Beberapa orang, seperti Ray Kurzweil, percaya bahwa manusia suatu hari akan menyatu dengan mesin—menjadi cyborg abadi. Yang lain, seperti Elon Musk, memperingatkan bahwa AI bisa menjadi ancaman eksistensial.
Di mana posisi kita dalam perdebatan ini?
Kita dengan senang hati menyerahkan data pribadi kepada Google, Facebook, dan TikTok. Kita menukar privasi dengan kenyamanan. Tapi apakah kita sadar bahwa setiap klik, setiap scroll, membentuk penjara digital yang tak terlihat?
Shoshana Zuboff menyebutnya "surveillance capitalism"—di mana pengalaman manusia diubah menjadi komoditas. Kita tidak lagi pelanggan. Kita adalah produk.
Lalu, bagaimana kita bisa tetap manusia di tengah mesin yang semakin tahu segalanya tentang kita?
Di satu sisi, teknologi bisa menyembuhkan penyakit, memerangi kelaparan, dan menyatukan manusia. Di sisi lain, ia juga bisa memperdalam kesenjangan, menghancurkan lingkungan, dan mengikis kemanusiaan kita.
Pilihan ada di tangan kita.
Kita bisa membiarkan teknologi mengarahkan hidup kita. Atau kita bisa menggunakan teknologi dengan kesadaran—seperti seorang pelukis yang memilih kuasnya dengan hati-hati, bukan seperti anak kecil yang mencoret-coret dinding tanpa rencana.

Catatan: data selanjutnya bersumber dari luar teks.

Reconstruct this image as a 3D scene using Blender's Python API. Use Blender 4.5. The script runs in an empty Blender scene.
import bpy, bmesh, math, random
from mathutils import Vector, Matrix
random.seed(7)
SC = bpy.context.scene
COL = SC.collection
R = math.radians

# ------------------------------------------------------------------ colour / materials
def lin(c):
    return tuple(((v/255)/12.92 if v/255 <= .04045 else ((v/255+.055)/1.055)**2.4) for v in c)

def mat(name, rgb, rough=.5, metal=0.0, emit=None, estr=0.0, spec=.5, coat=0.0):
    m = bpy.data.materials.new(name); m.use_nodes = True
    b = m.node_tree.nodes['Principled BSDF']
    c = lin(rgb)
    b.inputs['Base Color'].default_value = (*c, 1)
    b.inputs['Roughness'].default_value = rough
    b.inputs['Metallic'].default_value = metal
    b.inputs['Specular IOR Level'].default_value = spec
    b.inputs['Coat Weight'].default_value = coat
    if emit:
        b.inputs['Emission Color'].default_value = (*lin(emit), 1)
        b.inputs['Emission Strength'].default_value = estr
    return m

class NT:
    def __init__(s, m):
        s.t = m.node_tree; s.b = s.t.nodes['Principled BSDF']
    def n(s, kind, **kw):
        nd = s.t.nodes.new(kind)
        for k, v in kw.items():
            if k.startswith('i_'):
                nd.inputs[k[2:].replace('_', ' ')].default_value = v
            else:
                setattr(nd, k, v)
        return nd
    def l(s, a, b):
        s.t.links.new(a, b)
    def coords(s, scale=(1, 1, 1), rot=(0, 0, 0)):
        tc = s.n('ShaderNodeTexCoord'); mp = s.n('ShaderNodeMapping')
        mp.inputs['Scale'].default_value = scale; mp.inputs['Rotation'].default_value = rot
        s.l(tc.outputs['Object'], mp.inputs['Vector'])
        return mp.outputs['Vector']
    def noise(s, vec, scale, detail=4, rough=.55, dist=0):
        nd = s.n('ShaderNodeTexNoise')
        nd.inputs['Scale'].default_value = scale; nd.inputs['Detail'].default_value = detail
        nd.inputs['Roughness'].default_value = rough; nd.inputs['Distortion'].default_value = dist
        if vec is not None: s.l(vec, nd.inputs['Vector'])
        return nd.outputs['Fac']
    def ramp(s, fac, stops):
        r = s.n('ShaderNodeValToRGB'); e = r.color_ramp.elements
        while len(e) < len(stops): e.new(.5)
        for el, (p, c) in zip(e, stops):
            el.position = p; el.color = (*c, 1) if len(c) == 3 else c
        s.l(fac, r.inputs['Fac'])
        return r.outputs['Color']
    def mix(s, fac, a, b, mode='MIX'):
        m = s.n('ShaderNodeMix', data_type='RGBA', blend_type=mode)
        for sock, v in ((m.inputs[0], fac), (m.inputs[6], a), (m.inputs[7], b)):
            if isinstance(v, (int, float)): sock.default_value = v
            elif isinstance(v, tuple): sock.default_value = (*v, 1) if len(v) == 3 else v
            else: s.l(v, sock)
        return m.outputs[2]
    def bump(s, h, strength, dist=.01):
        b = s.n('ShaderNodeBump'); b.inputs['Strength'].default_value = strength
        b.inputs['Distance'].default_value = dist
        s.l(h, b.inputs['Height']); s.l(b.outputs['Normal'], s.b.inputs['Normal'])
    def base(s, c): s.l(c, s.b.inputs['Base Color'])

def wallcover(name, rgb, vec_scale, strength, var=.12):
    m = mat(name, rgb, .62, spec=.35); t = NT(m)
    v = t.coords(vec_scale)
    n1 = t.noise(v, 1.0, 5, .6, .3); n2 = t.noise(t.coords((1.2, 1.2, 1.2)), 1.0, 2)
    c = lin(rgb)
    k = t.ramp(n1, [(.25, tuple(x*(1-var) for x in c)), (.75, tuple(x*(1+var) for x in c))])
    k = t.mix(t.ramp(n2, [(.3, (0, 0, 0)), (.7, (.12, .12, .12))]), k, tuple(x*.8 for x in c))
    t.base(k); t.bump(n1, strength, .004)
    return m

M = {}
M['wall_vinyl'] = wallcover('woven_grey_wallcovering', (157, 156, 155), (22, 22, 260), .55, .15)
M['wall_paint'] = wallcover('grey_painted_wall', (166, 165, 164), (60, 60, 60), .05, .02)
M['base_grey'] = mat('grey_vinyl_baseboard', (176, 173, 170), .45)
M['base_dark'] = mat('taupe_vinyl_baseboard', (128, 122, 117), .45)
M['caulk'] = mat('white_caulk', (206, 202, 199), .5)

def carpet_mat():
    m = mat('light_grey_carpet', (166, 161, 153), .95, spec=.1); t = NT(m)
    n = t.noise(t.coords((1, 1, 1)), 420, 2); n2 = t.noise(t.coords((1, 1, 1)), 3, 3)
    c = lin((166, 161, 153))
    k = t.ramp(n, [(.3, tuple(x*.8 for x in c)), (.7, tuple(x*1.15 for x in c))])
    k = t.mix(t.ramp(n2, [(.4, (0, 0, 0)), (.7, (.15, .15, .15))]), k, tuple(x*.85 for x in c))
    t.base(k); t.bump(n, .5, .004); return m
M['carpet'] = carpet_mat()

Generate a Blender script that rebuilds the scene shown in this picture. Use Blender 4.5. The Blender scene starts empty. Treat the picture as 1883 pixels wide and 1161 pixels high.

Filsafat teknologi mengajak kita untuk tidak hanya menggunakan teknologi, tetapi juga memahaminya. Seperti seorang nelayan yang tahu kapan harus berlayar dan kapan harus berlabuh, kita perlu tahu kapan harus terhubung—dan kapan harus mematikan notifikasi, memandang langit, dan merasakan napas kita sendiri.
Karena pada akhirnya, teknologi hanyalah alat. Manusialah yang menentukan: Akankah kita menari bersama mesin, atau justru kehilangan irama kehidupan?